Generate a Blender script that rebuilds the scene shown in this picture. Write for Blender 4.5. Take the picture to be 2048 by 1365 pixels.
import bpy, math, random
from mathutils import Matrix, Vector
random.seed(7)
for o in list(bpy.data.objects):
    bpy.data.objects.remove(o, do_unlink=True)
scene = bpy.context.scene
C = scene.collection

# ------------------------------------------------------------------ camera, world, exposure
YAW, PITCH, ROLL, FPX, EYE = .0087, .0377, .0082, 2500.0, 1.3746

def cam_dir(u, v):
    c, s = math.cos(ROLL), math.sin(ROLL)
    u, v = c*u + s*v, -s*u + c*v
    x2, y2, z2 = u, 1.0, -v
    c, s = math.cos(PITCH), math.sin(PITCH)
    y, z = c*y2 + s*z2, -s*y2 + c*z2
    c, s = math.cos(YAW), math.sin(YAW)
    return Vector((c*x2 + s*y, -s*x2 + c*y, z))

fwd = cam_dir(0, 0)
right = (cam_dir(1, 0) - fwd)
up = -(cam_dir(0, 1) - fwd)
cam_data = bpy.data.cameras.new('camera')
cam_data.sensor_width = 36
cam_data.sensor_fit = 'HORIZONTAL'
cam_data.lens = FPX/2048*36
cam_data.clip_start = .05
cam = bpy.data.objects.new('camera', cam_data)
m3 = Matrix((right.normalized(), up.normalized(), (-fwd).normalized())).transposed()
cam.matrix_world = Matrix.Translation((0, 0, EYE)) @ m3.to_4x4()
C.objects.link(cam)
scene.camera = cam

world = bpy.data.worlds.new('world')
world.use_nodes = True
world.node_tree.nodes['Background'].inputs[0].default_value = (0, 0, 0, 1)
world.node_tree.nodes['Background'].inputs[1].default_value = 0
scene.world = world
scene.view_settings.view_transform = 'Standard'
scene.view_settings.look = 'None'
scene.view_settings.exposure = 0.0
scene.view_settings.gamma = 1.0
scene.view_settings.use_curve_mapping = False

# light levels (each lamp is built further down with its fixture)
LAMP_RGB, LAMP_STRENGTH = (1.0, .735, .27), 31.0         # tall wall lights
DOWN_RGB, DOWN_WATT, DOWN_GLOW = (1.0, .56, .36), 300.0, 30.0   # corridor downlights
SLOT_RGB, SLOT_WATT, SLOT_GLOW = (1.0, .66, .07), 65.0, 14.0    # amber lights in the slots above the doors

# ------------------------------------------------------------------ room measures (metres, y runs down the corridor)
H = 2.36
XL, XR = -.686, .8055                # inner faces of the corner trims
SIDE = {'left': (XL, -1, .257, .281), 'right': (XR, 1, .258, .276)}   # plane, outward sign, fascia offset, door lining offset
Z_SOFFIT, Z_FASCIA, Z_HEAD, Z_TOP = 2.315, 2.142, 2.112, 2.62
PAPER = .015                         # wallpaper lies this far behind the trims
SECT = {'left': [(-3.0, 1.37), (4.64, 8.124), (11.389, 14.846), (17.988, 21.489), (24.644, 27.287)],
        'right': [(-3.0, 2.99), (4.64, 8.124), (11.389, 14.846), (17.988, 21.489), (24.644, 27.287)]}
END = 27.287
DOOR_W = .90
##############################
• Prompt: Retype all of the material above with every character intact.

• Completed exercise:
Generate a Blender script that rebuilds the scene shown in this picture. Write for Blender 4.5. Take the picture to be 2048 by 1365 pixels.
import bpy, math, random
from mathutils import Matrix, Vector
random.seed(7)
for o in list(bpy.data.objects):
    bpy.data.objects.remove(o, do_unlink=True)
scene = bpy.context.scene
C = scene.collection

# ------------------------------------------------------------------ camera, world, exposure
YAW, PITCH, ROLL, FPX, EYE = .0087, .0377, .0082, 2500.0, 1.3746

def cam_dir(u, v):
    c, s = math.cos(ROLL), math.sin(ROLL)
    u, v = c*u + s*v, -s*u + c*v
    x2, y2, z2 = u, 1.0, -v
    c, s = math.cos(PITCH), math.sin(PITCH)
    y, z = c*y2 + s*z2, -s*y2 + c*z2
    c, s = math.cos(YAW), math.sin(YAW)
    return Vector((c*x2 + s*y, -s*x2 + c*y, z))

fwd = cam_dir(0, 0)
right = (cam_dir(1, 0) - fwd)
up = -(cam_dir(0, 1) - fwd)
cam_data = bpy.data.cameras.new('camera')
cam_data.sensor_width = 36
cam_data.sensor_fit = 'HORIZONTAL'
cam_data.lens = FPX/2048*36
cam_data.clip_start = .05
cam = bpy.data.objects.new('camera', cam_data)
m3 = Matrix((right.normalized(), up.normalized(), (-fwd).normalized())).transposed()
cam.matrix_world = Matrix.Translation((0, 0, EYE)) @ m3.to_4x4()
C.objects.link(cam)
scene.camera = cam

world = bpy.data.worlds.new('world')
world.use_nodes = True
world.node_tree.nodes['Background'].inputs[0].default_value = (0, 0, 0, 1)
world.node_tree.nodes['Background'].inputs[1].default_value = 0
scene.world = world
scene.view_settings.view_transform = 'Standard'
scene.view_settings.look = 'None'
scene.view_settings.exposure = 0.0
scene.view_settings.gamma = 1.0
scene.view_settings.use_curve_mapping = False

# light levels (each lamp is built further down with its fixture)
LAMP_RGB, LAMP_STRENGTH = (1.0, .735, .27), 31.0         # tall wall lights
DOWN_RGB, DOWN_WATT, DOWN_GLOW = (1.0, .56, .36), 300.0, 30.0   # corridor downlights
SLOT_RGB, SLOT_WATT, SLOT_GLOW = (1.0, .66, .07), 65.0, 14.0    # amber lights in the slots above the doors

# ------------------------------------------------------------------ room measures (metres, y runs down the corridor)
H = 2.36
XL, XR = -.686, .8055                # inner faces of the corner trims
SIDE = {'left': (XL, -1, .257, .281), 'right': (XR, 1, .258, .276)}   # plane, outward sign, fascia offset, door lining offset
Z_SOFFIT, Z_FASCIA, Z_HEAD, Z_TOP = 2.315, 2.142, 2.112, 2.62
PAPER = .015                         # wallpaper lies this far behind the trims
SECT = {'left': [(-3.0, 1.37), (4.64, 8.124), (11.389, 14.846), (17.988, 21.489), (24.644, 27.287)],
        'right': [(-3.0, 2.99), (4.64, 8.124), (11.389, 14.846), (17.988, 21.489), (24.644, 27.287)]}
END = 27.287
DOOR_W = .90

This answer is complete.